To calculate a Riemann sum by assuming right endpoints, we have $$ S= \lim_{n\to\infty} { \sum_{i=1}^{n} f(x_i^*)\Delta x } = \lim_{n\to\infty} { \sum_{i=1}^{n} f\left( i\Delta x+ a\right)\Delta x .}$$
Then, to calculate $S$ using any endpoint, I introduce a parameter $\alpha, \quad 0\leq\alpha\leq1$ such that $$ S = \lim_{n\to\infty} { \sum_{i=1}^{n} f\left( (i-\alpha)\Delta x+ a\right)\Delta x }.$$ For $\alpha = 0$, we have right endpoints, for $\alpha = 1$ we use left endpoints, for $\alpha = \tfrac{1}{2}$ we use mid point, and so on.
How could I prove that $S$ does not depend on $\alpha$ for any integrable $f$ analytically? I have done so numerically, but am struggling with the analytical method. Since I am not working with a particular function, I can't use the classic textbook formulas for the series for $\{i^n\}$. I would be inclined to try to show that partial derivative wrt $\alpha$ is 0, but I'm not sure under which conditions I can pass a derivative operator through an infinite sum.

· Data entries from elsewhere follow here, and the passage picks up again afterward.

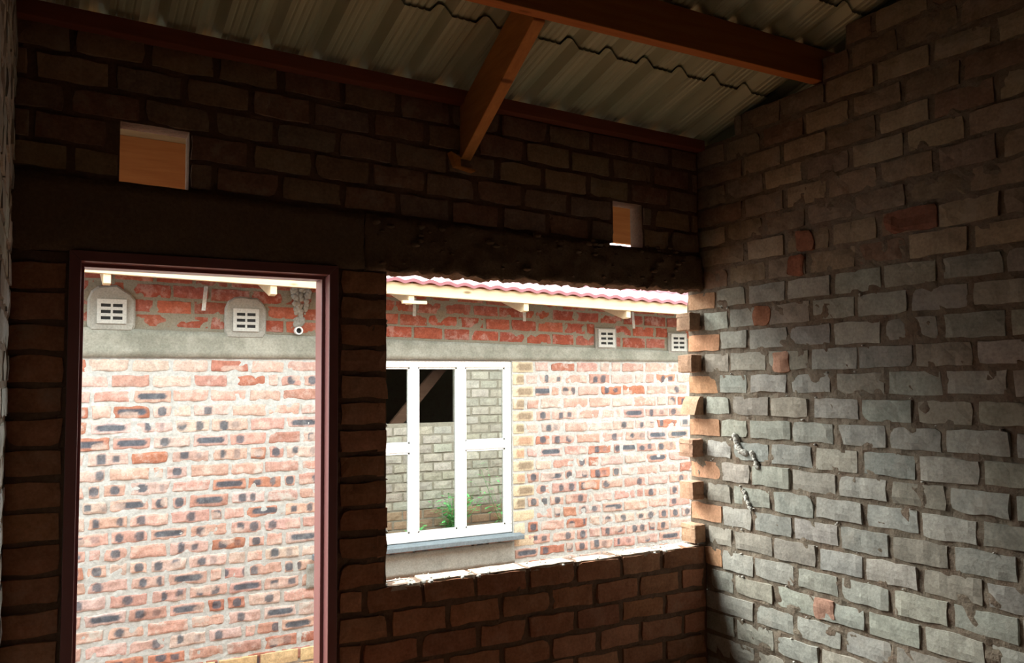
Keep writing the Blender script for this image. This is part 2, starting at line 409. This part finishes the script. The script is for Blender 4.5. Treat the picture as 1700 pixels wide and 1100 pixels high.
for r in range(-18, 21):
    w0 = -(r+1)*H
    if r < 0: w0 = -(r+1)*H - .02*min(1, (-r)/7)
    top = w0+H-.02
    yend = .104
    segs = []
    # how far towards the eave this course runs
    hi = [a for a, b, t_ in steps_top if t_ >= top-.012]
    if not hi: continue
    ystart = max(hi)
    ph = -.058 if r % 2 == 0 else -.173
    J = per(ph, YN, min(ystart, -.15), .2288)
    if r >= 0 and r <= 13:
        if r % 2 == 0:
            e = -.113+random.uniform(-.006, .02) if r != 12 else -.10
            brick(mb, F_right, e+.006, yend, w0+.007, w0+H-.008, nu=9, nw=5, rc=.013, rough=.004, color=(*jit(random.choice(ORANGE)), .15))
            courses(mb, F_right, YN, e, w0, H, [j for j in J if j < e-.08], GREY, nu=9, nw=5, rc=.012, rough=.005, smear=.5)
        else:
            courses(mb, F_right, YN, -.008 if r < 12 else -.02, w0, H, J, GREY, nu=9, nw=5, rc=.012, rough=.005, smear=.5)
    else:
        courses(mb, F_right, YN, ystart-.004, w0, H, J, GREY if r > -1 else UPPER_SHADED, nu=9, nw=5, rc=.012, rough=.005, smear=.5)  # courses above the lintel line take the shade-painted palette
mb.build('bricks', M['brick_in'], wr)
# a few red bricks (stretcher halves) proud in the grey wall
mb = MB()
for (yy, r, l_, c) in ((-.475, 3, .095, (.40, .22, .15)), (-.372, 1, .10, (.32, .15, .09)), (-.668, 13, .10, (.40, .23, .17)), (-.62, -2, .10, (.23, .10, .06)), (-1.10, -2, .21, (.20, .085, .055)), (-.57, -1, .10, (.25, .10, .06))):
    brick(mb, F_right, yy-l_/2, yy+l_/2, -(r+1)*H+.002, -r*H-.004, out=.004, nu=9, nw=7, rc=.034, rough=.009, color=(*c, .1), chip=0)
tag(mb.build('red_brick_ends', M['brick_in'], wr), 'scattered red bricks among the grey ones')
# toothed brick ends projecting into the window opening
for r in range(1, 12, 2):
    mb = MB(); z1 = -r*H-.006; z0 = -(r+1)*H+.008; x0 = -.066-random.uniform(0, .008)
    c = (*jit((.40, .25, .165), .06), .2)
    def FF(u, w, n, x0=x0): return (u, .004-n, w)
    if r == 5:
        poly = [(x0+.01, z0), (.0, z0), (.0, z1), (-.02, z1), (-.035, z1-.022)]
        n = len(poly); mb.prism(poly, 'y', .003, .104); mb.c = [c]*len(mb.v)
    else:
        brick(mb, FF, x0, .0, z0, z1, out=0, depth=.02, nu=6, nw=5, rc=.006, rough=.003, color=c, chip=0)
        def FE(u, w, n, x0=x0): return (x0+.001-n*-1*-1, u, w)
        def FE(u, w, n, x0=x0): return (x0-n, u, w)
        brick(mb, FE, .004, .104, z0, z1, out=0, depth=.02, nu=6, nw=5, rc=.006, rough=.003, color=c, chip=0)
        def FT(u, w, n): return (u, w, z1+n)
        def FBm(u, w, n): return (u, w, z0-n)
        for f_ in (FT, FBm): brick(mb, f_, x0, .0, .004, .104, out=-.001, depth=.02, nu=6, nw=5, rc=.006, rough=.002, color=c, chip=0)
    tag(mb.build('toothing_brick', M['brick_in'], wr), None)
# mortar smears on the right wall
mb = MB()
def smear_path(pts, r0):
    for (y_, z_), (y2, z2) in zip(pts, pts[1:]):
        for k in range(14):
            t_ = k/14; crumb(mb, (-.004, y_+(y2-y_)*t_+random.uniform(-.004, .004), z_+(z2-z_)*t_), r0*random.uniform(.6, 1.2), .9)
smear_path([(-.20, -.665), (-.215, -.70), (-.235, -.73), (-.27, -.745)], .014)
smear_path([(-.30, -.735), (-.325, -.775), (-.335, -.80)], .010)
smear_path([(-.245, -.90), (-.27, -.95), (-.29, -.985)], .009)
for i in range(60):
    r = random.randint(1, 18); yy = -abs(random.gauss(0, .9)); 
    if yy < -2.2: continue
    crumb(mb, (-.001, yy, -r*H+random.uniform(-.006, .006)), random.uniform(.003, .008), random.uniform(.4, .8))
mb.build('mortar_smears', M['mortar_light'], wr, smooth=True)

# ================================================================== left wall, rear wall, floor
wl = empty('wall_left', (0, 0, 0)); tag(wl, 'narrow grey brick side wall left of the doorway', 'wall', kind='structure')
lrects = [(-1.9, 0, FLOORZ, 1.0)]
mb = MB(); slab(mb, F_left, [(-1.9, 0.0, FLOORZ, .74), (-1.9, -.45, .74, .86), (-1.9, -.9, .86, .98)], [], -.006, -.11, res=.03, amp=.006)
mb.build('mortar', M['mortar_in'], wl)
mb = MB()
for r in range(-8, 21):
    courses(mb, F_left, -1.9, -.01 if r > -8 else -.3, -(r+1)*H-.03, H, per(-.1 if r % 2 else -.21, -1.9, 0), GREY, nu=6, rc=.012, rough=.004)
mb.build('bricks', M['brick_in'], wl)
wb = MB(); wb.box((-4.9, YN-.22, FLOORZ), (.22, YN, 2.1)); tag(wb.build('wall_rear', M['dark_wall']), 'wall behind the viewer', 'wall', kind='structure')
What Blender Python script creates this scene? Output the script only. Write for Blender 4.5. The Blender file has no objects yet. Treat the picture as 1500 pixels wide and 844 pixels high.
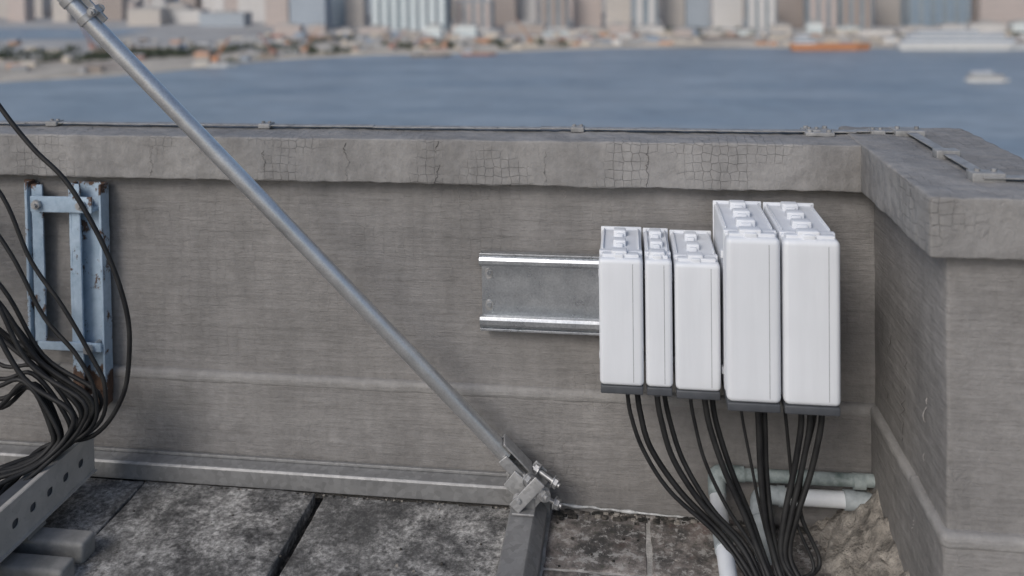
import bpy, math, random, bmesh
from mathutils import Matrix, Vector, noise
random.seed(7)
sc=bpy.context.scene
sc.view_settings.view_transform='Standard'
sc.view_settings.look='None'
sc.view_settings.exposure=0
# ------------------------------------------------------------ materials
class NT:
    def __init__(s,name):
        s.m=bpy.data.materials.new(name); s.m.use_nodes=True
        s.t=s.m.node_tree; s.n=s.t.nodes; s.l=s.t.links
        s.b=s.n['Principled BSDF']
        s.tc=s.n.new('ShaderNodeTexCoord').outputs['Object']
        s.h=None
    def mp(s,scale,loc=(0,0,0)):
        m=s.n.new('ShaderNodeMapping'); m.inputs['Scale'].default_value=scale; m.inputs['Location'].default_value=loc
        s.l.new(s.tc,m.inputs[0]); return m.outputs[0]
    def noise(s,scale,detail=4,rough=.6,vec=None,dist=0):
        n=s.n.new('ShaderNodeTexNoise'); n.inputs['Scale'].default_value=scale; n.inputs['Detail'].default_value=detail
        n.inputs['Roughness'].default_value=rough; n.inputs['Distortion'].default_value=dist
        s.l.new(vec or s.tc,n.inputs['Vector']); return n.outputs['Fac']
    def voro(s,scale,vec=None,feature='F1',out='Distance',rnd=1.):
        n=s.n.new('ShaderNodeTexVoronoi'); n.feature=feature; n.inputs['Scale'].default_value=scale
        n.inputs['Randomness'].default_value=rnd
        s.l.new(vec or s.tc,n.inputs['Vector']); return n.outputs[out]
    def ramp(s,fac,stops):
        r=s.n.new('ShaderNodeValToRGB'); e=r.color_ramp.elements
        while len(e)<len(stops): e.new(.5)
        for i,(p,c) in enumerate(stops):
            e[i].position=p
            if not isinstance(c,(tuple,list)): c=(c,c,c)
            e[i].color=(*c,1)
        s.l.new(fac,r.inputs[0]); return r.outputs[0]
    def mix(s,f,a,b,mode='MIX'):
        m=s.n.new('ShaderNodeMix'); m.data_type='RGBA'; m.blend_type=mode
        for inp,v in ((m.inputs[0],f),(m.inputs[6],a),(m.inputs[7],b)):
            if isinstance(v,bpy.types.NodeSocket): s.l.new(v,inp)
            elif isinstance(v,(int,float)): inp.default_value=v if inp.type=='VALUE' else (v,v,v,1)
            else: inp.default_value=(*v,1)
        return m.outputs[2]
    def math(s,op,a,b=None,clamp=False):
        m=s.n.new('ShaderNodeMath'); m.operation=op; m.use_clamp=clamp
        for i,v in enumerate((a,b)):
            if v is None: continue
            if isinstance(v,(int,float)): m.inputs[i].default_value=v
            else: s.l.new(v,m.inputs[i])
        return m.outputs[0]
    def bump(s,h,strength,dist):
        b=s.n.new('ShaderNodeBump'); b.inputs['Strength'].default_value=strength; b.inputs['Distance'].default_value=dist
        s.l.new(h,b.inputs['Height'])
        if s.h: s.l.new(s.h,b.inputs['Normal'])
        s.h=b.outputs[0]; s.l.new(s.h,s.b.inputs['Normal'])
    def col(s,c):
        if isinstance(c,(tuple,list)): s.b.inputs['Base Color'].default_value=(*c,1)
        else: s.l.new(c,s.b.inputs['Base Color'])
    def rough(s,r):
        if isinstance(r,(int,float)): s.b.inputs['Roughness'].default_value=r
        else: s.l.new(r,s.b.inputs['Roughness'])
    def metal(s,v): s.b.inputs['Metallic'].default_value=v

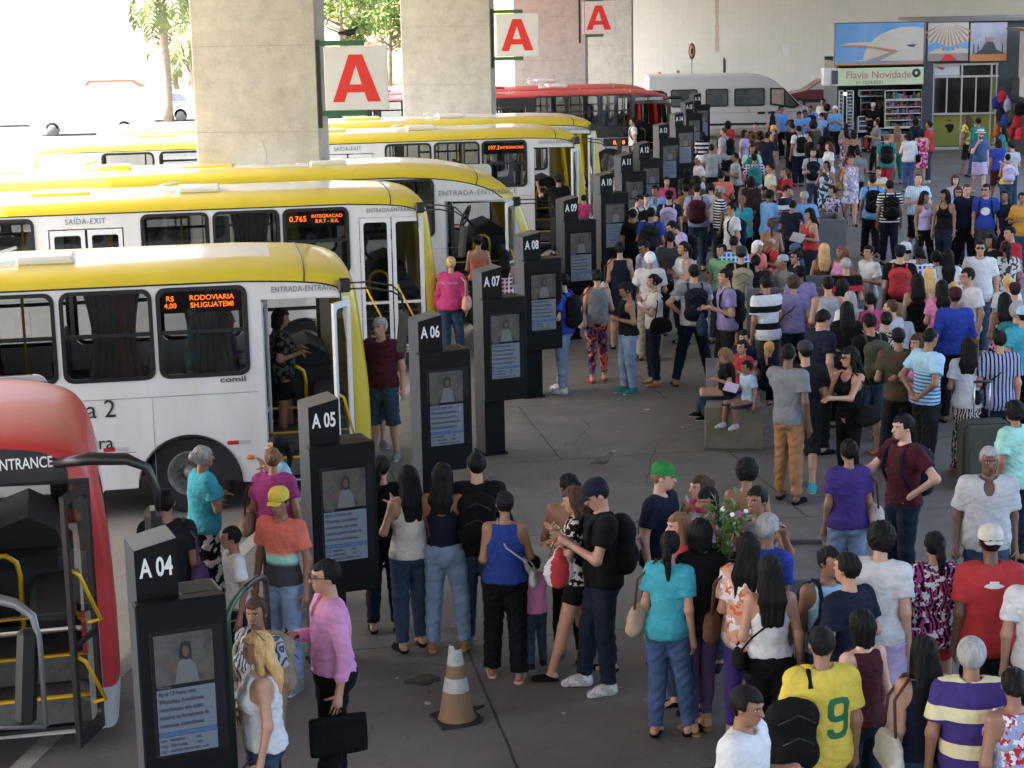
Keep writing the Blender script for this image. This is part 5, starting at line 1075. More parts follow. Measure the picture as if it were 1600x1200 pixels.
def bird(label, loc, yaw, col, sc=1.0, cat='pigeon', peck=True):
    F = Field((-.2, -.08, -.02), (.2, .08, .26), .006); F.ell((0, 0, .115), (.088, .052, .052), 0); F.cone((.05, 0, .13), (.10, 0, .165 if not peck else .12), .034, .022, .02); F.ell((.115, 0, .185 if not peck else .115), (.025, .020, .022), .012); F.cone((-.06, 0, .115), (-.165, 0, .105), .034, .018, .02, .55)
    P, Q = F.mesh(); o = link(cat, quads_mesh('body', P, Q), None, loc, yaw); o.data.materials.append(col); o.scale = (sc,) * 3; tag(o, label, cat)
    b = MB(); b.tube([(.135, 0, .183 if not peck else .108), (.155, 0, .176 if not peck else .092)], [.006, .001], n=6); b.build('beak', M_blk, o)
    for s_ in (-1, 1): b = MB(); b.tube([(.01, s_ * .02, .08), (.015, s_ * .022, .03), (.005, s_ * .022, .004), (.04, s_ * .03, .003)], .004, n=5); b.tube([(.005, s_ * .022, .004), (.035, s_ * .01, .003)], .003, n=4); b.build('leg', mat('bird_leg', (.25, .08, .06), .6), o)
    return o
M_pg = mat('feather_brown', (.030, .022, .015), .8, vary=.6, vscale=30, col2=(.05, .04, .03)); M_pg2 = mat('feather_grey', (.06, .06, .055), .8, vary=.7, vscale=40, col2=(.16, .14, .10)); M_pb = mat('feather_black', (.02, .02, .022), .6)
p = at_z(664, 1082); bird('brown pigeon pecking beside the striped cone', (p.x, p.y, 0), .1, M_pg, .95)
p = at_z(942, 733); bird('speckled pigeon walking on the empty middle of the platform', (p.x, p.y, 0), .5, M_pg2, .95, peck=False)
p = at_z(765, 757); bird('grey pigeon beyond the person in black jacket', (p.x, p.y, 0), 1.4, M_pg2, .95, peck=False)
p = at_y(548, 62, 32.9); bird('black bird perched on the bracket of the nearest letter sign', (p.x - .02, 32.88, bpy.data.objects['letter_sign'].location.z + (at_y(550, 72, 32.8).z - at_y(550, 172, 32.8).z) / 2 + .10), .35, M_pb, 1.15, 'bird', False)

# cone
p = at_z(714, 1124); t = thing('traffic_cone', 'worn orange and white traffic cone with a torn black base', 'cone', (p.x, p.y, 0), .4); t.scale = (.88, .88, .93)
M_cone = mat('cone_orange', (.24, .125, .055), .8, vary=.6, vscale=9, col2=(.16, .12, .08), bump=.4); M_cw = mat('cone_white', (.48, .48, .47), .6, vary=.4, vscale=12)
b = MB(); cz = lambda z: .165 - (.165 - .052) * z / .64
for z0, z1, mi in ((.02, .27, 0), (.27, .39, 1), (.39, .50, 0), (.50, .64, 1)):
    b.lathe([(cz(z0) + (0 if mi == 0 else .002), z0), (cz((z0 + z1) / 2) + (0 if mi == 0 else .002), (z0 + z1) / 2), (cz(z1) + (0 if mi == 0 else .002), z1)], 32, mi)
b.lathe([(.052, .64), (.046, .63), (.14, .03)], 24, 0); b.lathe([(.175, .012), (.172, .03), (cz(.03), .032)], 32, 0); b.v = [(x + .0, y, z + (.035 if z > .635 and x < -.03 else 0)) for x, y, z in b.v]; b.build('cone_body', [M_cone, M_cw], t)
b = MB(); P = [(-.215, -.19), (-.05, -.215), (.15, -.20), (.21, -.12), (.20, .1), (.34, .17), (.2, .19), (-.1, .21), (-.20, .18), (-.19, 0)]; b.prism(P, .001, .022, plane='xy'); b.build('base', M_rub, t)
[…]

Are there any helpful documents/references/answers you could give me?
EDIT: mistake.
Best Answer
A good reference is Wikipedia Riemann integral article.
The article mentions two definitions of Riemann integral and proves that those are equivalent.
What you ask is related to that. The proof goes through Darboux integral.
It only supposes that the function $f$ is Riemann integrable. Easier proves can be done with further assumptions of $f$ like you devise, i.e. if $f$ is supposed to be continuously differentiable.